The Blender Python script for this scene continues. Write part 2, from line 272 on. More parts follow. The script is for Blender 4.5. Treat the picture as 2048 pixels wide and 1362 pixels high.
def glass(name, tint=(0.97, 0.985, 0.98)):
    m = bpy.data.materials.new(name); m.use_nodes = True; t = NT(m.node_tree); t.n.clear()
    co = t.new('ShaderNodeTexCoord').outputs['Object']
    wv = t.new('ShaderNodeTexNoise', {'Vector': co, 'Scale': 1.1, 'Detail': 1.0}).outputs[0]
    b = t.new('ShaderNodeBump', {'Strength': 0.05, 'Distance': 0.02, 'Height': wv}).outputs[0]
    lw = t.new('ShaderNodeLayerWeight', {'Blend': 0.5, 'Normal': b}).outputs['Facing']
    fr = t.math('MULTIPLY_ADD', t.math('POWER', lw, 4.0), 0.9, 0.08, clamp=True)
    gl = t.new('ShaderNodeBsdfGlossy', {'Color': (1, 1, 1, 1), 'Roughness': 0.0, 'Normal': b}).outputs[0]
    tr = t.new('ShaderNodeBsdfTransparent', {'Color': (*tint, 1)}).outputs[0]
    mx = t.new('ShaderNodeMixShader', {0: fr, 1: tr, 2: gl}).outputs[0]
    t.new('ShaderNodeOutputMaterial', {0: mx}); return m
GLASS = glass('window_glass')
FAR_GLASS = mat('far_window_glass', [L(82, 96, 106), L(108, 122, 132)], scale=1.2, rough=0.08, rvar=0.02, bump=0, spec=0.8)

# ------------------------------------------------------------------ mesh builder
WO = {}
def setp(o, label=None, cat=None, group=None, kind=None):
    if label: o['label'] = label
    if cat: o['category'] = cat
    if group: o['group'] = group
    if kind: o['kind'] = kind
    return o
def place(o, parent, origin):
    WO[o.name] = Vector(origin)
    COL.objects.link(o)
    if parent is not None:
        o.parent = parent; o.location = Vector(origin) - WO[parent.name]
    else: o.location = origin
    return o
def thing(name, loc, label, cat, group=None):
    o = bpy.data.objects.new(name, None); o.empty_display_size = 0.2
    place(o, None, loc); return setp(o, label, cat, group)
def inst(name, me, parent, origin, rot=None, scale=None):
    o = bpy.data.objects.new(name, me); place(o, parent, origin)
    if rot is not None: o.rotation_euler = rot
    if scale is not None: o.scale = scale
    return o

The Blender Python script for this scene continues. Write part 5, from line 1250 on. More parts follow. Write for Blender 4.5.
········
Your goal:
Retype all the material above precisely, with no line left out.

Exercise response:
The Blender Python script for this scene continues. Write part 2, from line 272 on. More parts follow. The script is for Blender 4.5. Treat the picture as 2048 pixels wide and 1362 pixels high.
def glass(name, tint=(0.97, 0.985, 0.98)):
    m = bpy.data.materials.new(name); m.use_nodes = True; t = NT(m.node_tree); t.n.clear()
    co = t.new('ShaderNodeTexCoord').outputs['Object']
    wv = t.new('ShaderNodeTexNoise', {'Vector': co, 'Scale': 1.1, 'Detail': 1.0}).outputs[0]
    b = t.new('ShaderNodeBump', {'Strength': 0.05, 'Distance': 0.02, 'Height': wv}).outputs[0]
    lw = t.new('ShaderNodeLayerWeight', {'Blend': 0.5, 'Normal': b}).outputs['Facing']
    fr = t.math('MULTIPLY_ADD', t.math('POWER', lw, 4.0), 0.9, 0.08, clamp=True)
    gl = t.new('ShaderNodeBsdfGlossy', {'Color': (1, 1, 1, 1), 'Roughness': 0.0, 'Normal': b}).outputs[0]
    tr = t.new('ShaderNodeBsdfTransparent', {'Color': (*tint, 1)}).outputs[0]
    mx = t.new('ShaderNodeMixShader', {0: fr, 1: tr, 2: gl}).outputs[0]
    t.new('ShaderNodeOutputMaterial', {0: mx}); return m
GLASS = glass('window_glass')
FAR_GLASS = mat('far_window_glass', [L(82, 96, 106), L(108, 122, 132)], scale=1.2, rough=0.08, rvar=0.02, bump=0, spec=0.8)

# ------------------------------------------------------------------ mesh builder
WO = {}
def setp(o, label=None, cat=None, group=None, kind=None):
    if label: o['label'] = label
    if cat: o['category'] = cat
    if group: o['group'] = group
    if kind: o['kind'] = kind
    return o
def place(o, parent, origin):
    WO[o.name] = Vector(origin)
    COL.objects.link(o)
    if parent is not None:
        o.parent = parent; o.location = Vector(origin) - WO[parent.name]
    else: o.location = origin
    return o
def thing(name, loc, label, cat, group=None):
    o = bpy.data.objects.new(name, None); o.empty_display_size = 0.2
    place(o, None, loc); return setp(o, label, cat, group)
def inst(name, me, parent, origin, rot=None, scale=None):
    o = bpy.data.objects.new(name, me); place(o, parent, origin)
    if rot is not None: o.rotation_euler = rot
    if scale is not None: o.scale = scale
    return o

The Blender Python script for this scene continues. Write part 5, from line 1250 on. More parts follow. Write for Blender 4.5.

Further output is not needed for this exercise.